>>>>

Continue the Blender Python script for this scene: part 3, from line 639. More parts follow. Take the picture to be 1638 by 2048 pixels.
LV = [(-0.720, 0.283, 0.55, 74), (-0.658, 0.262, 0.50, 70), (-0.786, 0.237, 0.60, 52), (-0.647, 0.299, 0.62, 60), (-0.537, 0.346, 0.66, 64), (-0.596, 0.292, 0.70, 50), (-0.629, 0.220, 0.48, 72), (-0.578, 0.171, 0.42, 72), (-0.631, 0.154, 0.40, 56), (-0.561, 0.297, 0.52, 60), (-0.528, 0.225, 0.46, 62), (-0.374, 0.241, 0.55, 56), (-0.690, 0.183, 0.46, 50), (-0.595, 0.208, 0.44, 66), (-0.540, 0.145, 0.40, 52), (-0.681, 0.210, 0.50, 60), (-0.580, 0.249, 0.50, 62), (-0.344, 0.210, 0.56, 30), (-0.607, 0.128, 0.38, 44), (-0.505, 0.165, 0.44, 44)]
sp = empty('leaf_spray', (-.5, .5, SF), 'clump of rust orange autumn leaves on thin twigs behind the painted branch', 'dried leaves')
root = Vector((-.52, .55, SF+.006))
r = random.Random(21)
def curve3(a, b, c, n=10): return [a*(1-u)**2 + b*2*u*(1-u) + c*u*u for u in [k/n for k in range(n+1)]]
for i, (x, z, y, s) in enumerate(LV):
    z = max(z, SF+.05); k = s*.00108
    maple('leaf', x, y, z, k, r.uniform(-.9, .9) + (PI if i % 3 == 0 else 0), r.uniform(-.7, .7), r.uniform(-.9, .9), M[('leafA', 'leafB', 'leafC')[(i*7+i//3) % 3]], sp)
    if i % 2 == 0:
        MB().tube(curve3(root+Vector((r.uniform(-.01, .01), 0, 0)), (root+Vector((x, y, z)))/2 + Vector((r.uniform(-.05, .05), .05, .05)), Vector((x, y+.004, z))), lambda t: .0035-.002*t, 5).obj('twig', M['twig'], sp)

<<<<

Exercise details:
All of the lines above need to be given again exactly.

The result:
Continue the Blender Python script for this scene: part 3, from line 639. More parts follow. Take the picture to be 1638 by 2048 pixels.
LV = [(-0.720, 0.283, 0.55, 74), (-0.658, 0.262, 0.50, 70), (-0.786, 0.237, 0.60, 52), (-0.647, 0.299, 0.62, 60), (-0.537, 0.346, 0.66, 64), (-0.596, 0.292, 0.70, 50), (-0.629, 0.220, 0.48, 72), (-0.578, 0.171, 0.42, 72), (-0.631, 0.154, 0.40, 56), (-0.561, 0.297, 0.52, 60), (-0.528, 0.225, 0.46, 62), (-0.374, 0.241, 0.55, 56), (-0.690, 0.183, 0.46, 50), (-0.595, 0.208, 0.44, 66), (-0.540, 0.145, 0.40, 52), (-0.681, 0.210, 0.50, 60), (-0.580, 0.249, 0.50, 62), (-0.344, 0.210, 0.56, 30), (-0.607, 0.128, 0.38, 44), (-0.505, 0.165, 0.44, 44)]
sp = empty('leaf_spray', (-.5, .5, SF), 'clump of rust orange autumn leaves on thin twigs behind the painted branch', 'dried leaves')
root = Vector((-.52, .55, SF+.006))
r = random.Random(21)
def curve3(a, b, c, n=10): return [a*(1-u)**2 + b*2*u*(1-u) + c*u*u for u in [k/n for k in range(n+1)]]
for i, (x, z, y, s) in enumerate(LV):
    z = max(z, SF+.05); k = s*.00108
    maple('leaf', x, y, z, k, r.uniform(-.9, .9) + (PI if i % 3 == 0 else 0), r.uniform(-.7, .7), r.uniform(-.9, .9), M[('leafA', 'leafB', 'leafC')[(i*7+i//3) % 3]], sp)
    if i % 2 == 0:
        MB().tube(curve3(root+Vector((r.uniform(-.01, .01), 0, 0)), (root+Vector((x, y, z)))/2 + Vector((r.uniform(-.05, .05), .05, .05)), Vector((x, y+.004, z))), lambda t: .0035-.002*t, 5).obj('twig', M['twig'], sp)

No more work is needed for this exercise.